1. The most pressing issue facing my district is poverty. Fifty-three percent of the residents in the 15th live below the poverty level. This is defined as a single person earning $11,000 per year, with approximately $3,500 more added per additional household member.

My agenda to address this problem is through training and education in the construction trades and fighting for family-supporting wages. I will use the residential lead pipe replacement project as the catalyst. Milwaukee has 70,000 homes in need of servicing, estimated to cost $750 million and lasting nearly a decade. This lead pipe time bomb is an issue unaddressed by the Common Council or mayor. I would use it as the first phase of economic resuscitation of the 15th Aldermanic District.

2. I will bring vision, enthusiasm and courage to leading the district from a state of apathetic drudgery to a state of pride, unity and economic sustainability. I’m an educator who believes in leading from outfront and by example. I will spend two days a week from the beginning of spring to the end of fall walking through the wards, visiting schools and maintaining a pulse on the district.

3. Crime is the outgrowth of impoverished conditions.

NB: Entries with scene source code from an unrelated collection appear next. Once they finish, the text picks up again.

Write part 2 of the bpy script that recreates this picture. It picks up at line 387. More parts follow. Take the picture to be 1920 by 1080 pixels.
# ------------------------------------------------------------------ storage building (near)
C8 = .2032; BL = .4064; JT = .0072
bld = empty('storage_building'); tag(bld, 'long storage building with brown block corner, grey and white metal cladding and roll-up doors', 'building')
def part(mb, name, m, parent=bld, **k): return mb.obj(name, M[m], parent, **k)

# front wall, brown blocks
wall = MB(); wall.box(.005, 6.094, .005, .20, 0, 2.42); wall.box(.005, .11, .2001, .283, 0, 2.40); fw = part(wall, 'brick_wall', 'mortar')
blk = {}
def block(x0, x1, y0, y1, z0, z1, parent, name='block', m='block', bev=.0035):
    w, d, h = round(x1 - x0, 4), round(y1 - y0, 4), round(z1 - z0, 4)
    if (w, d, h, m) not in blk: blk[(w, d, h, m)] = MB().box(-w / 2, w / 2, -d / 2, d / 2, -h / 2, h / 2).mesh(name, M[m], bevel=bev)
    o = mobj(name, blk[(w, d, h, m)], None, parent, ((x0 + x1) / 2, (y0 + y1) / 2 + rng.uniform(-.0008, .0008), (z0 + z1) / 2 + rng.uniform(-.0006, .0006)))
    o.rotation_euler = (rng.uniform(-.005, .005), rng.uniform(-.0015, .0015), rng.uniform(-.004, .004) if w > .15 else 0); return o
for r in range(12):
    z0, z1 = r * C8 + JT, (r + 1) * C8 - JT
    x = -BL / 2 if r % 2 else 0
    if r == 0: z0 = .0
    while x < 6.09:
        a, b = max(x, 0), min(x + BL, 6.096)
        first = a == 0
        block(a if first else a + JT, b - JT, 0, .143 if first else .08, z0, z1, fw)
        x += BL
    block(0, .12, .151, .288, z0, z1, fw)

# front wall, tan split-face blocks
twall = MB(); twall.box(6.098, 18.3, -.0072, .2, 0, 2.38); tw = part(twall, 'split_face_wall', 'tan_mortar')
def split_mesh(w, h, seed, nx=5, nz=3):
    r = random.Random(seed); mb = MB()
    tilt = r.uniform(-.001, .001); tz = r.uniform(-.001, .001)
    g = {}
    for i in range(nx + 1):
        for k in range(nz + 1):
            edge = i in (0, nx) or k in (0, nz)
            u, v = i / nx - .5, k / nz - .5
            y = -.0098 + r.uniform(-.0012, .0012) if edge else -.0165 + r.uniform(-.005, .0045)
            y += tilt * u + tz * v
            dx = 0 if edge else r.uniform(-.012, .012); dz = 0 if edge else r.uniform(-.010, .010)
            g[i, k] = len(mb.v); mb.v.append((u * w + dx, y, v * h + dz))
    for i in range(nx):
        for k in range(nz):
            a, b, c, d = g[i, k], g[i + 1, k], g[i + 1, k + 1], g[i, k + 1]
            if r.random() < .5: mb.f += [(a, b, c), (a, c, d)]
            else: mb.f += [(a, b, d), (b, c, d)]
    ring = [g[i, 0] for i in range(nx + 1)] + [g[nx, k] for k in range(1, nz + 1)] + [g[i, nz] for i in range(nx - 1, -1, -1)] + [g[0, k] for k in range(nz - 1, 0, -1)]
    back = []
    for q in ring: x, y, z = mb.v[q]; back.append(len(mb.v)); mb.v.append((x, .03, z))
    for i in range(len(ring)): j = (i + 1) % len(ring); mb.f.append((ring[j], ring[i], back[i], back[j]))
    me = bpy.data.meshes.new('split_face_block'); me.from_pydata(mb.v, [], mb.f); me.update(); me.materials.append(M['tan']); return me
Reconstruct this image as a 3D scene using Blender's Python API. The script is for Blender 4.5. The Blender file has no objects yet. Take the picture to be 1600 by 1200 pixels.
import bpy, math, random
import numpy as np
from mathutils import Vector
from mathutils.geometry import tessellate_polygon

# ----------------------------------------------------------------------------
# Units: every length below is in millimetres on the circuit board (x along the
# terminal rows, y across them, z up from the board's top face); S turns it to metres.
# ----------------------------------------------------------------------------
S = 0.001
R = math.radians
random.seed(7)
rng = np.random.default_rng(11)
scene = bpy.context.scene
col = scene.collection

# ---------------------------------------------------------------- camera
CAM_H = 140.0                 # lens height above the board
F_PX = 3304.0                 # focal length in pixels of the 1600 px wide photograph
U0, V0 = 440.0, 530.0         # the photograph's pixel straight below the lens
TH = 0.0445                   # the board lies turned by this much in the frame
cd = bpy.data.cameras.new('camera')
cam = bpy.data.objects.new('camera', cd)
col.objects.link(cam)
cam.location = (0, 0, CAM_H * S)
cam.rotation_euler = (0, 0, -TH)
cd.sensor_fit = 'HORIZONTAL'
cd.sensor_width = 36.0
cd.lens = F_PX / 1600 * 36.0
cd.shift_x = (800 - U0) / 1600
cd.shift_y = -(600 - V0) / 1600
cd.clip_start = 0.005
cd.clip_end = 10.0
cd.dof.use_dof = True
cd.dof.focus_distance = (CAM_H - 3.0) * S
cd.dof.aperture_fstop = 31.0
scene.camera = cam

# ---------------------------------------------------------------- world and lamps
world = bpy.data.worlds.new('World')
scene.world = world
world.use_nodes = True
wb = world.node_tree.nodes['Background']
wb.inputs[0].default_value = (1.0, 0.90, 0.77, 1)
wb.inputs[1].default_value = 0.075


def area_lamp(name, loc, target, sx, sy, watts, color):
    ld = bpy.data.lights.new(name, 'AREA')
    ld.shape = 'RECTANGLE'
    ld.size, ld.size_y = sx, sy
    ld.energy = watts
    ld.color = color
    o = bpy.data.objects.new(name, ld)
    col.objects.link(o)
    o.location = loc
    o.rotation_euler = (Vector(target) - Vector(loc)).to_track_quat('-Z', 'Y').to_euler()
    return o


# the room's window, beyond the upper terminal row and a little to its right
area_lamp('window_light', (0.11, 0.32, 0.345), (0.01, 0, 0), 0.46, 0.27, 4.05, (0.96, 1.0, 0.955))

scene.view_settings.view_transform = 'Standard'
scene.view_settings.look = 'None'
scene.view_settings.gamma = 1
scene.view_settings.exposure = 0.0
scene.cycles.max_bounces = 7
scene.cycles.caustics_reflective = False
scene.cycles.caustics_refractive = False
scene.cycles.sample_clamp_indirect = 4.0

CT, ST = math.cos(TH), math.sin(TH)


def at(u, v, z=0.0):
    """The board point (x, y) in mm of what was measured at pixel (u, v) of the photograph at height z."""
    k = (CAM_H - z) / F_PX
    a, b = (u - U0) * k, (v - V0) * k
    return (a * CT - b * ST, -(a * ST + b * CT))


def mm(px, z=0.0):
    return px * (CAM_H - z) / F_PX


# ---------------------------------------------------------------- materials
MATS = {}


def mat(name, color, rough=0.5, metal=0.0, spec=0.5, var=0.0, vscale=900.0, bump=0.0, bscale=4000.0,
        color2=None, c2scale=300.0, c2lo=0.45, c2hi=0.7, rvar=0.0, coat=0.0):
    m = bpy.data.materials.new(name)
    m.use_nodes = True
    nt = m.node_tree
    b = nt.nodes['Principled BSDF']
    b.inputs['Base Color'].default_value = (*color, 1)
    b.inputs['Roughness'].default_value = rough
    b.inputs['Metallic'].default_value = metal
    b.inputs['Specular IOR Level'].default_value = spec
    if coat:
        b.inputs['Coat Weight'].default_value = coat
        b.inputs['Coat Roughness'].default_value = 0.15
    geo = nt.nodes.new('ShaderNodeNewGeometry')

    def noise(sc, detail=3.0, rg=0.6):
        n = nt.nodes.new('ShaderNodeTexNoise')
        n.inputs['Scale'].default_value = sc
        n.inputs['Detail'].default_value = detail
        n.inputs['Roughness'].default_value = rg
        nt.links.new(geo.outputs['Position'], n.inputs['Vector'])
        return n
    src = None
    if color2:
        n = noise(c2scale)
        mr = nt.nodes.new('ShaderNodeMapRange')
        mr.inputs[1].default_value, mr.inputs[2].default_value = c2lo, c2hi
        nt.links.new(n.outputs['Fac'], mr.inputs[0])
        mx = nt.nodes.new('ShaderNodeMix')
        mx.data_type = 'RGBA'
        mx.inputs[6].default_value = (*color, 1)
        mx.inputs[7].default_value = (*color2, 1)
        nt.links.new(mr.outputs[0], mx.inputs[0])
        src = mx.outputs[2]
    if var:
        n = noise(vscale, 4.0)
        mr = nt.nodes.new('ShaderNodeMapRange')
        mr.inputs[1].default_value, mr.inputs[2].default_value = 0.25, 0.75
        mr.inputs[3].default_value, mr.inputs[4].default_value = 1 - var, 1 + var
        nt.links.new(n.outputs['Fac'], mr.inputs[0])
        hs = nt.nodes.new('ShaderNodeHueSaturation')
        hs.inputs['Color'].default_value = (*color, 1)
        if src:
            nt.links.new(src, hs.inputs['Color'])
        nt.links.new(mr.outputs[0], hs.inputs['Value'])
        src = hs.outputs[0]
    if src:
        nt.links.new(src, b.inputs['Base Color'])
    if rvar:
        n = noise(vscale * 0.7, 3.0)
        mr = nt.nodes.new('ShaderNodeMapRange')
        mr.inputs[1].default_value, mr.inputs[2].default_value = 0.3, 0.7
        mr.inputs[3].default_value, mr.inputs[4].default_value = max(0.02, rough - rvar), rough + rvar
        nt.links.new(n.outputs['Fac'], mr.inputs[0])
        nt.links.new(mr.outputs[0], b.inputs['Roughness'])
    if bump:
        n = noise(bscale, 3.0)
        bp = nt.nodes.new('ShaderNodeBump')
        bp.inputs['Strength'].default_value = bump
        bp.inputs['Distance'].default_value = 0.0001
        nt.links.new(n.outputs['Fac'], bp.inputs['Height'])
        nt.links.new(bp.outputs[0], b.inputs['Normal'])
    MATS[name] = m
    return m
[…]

My solution is to infuse educational and training opportunities into the district. A job is not enough. Employment must have the ability grow the individual and the family. Eight dollars per hour isn’t enough to do that.

In addition, neighborhoods must become neighborly. So I will host summer-long block parties, summer fairs, back-to-school and end-of-school-year events, patterned after the “Heal the Hood” block party.

4. Attracting new business is predicated on my ability to provide a clean and safe commercial zone for these businesses. I will utilize the vacant and blighted city- owned properties along North Avenue, Center Street and Lisbon Avenue to incentivize new and existing businesses to make use of that space. I will craft programs that will serve as small business incubators to assist entrepreneurs in conceptualizing, developing and growing their businesses.

Russell W. Stamper (incumbent)

Stamper did not respond to the NNS survey.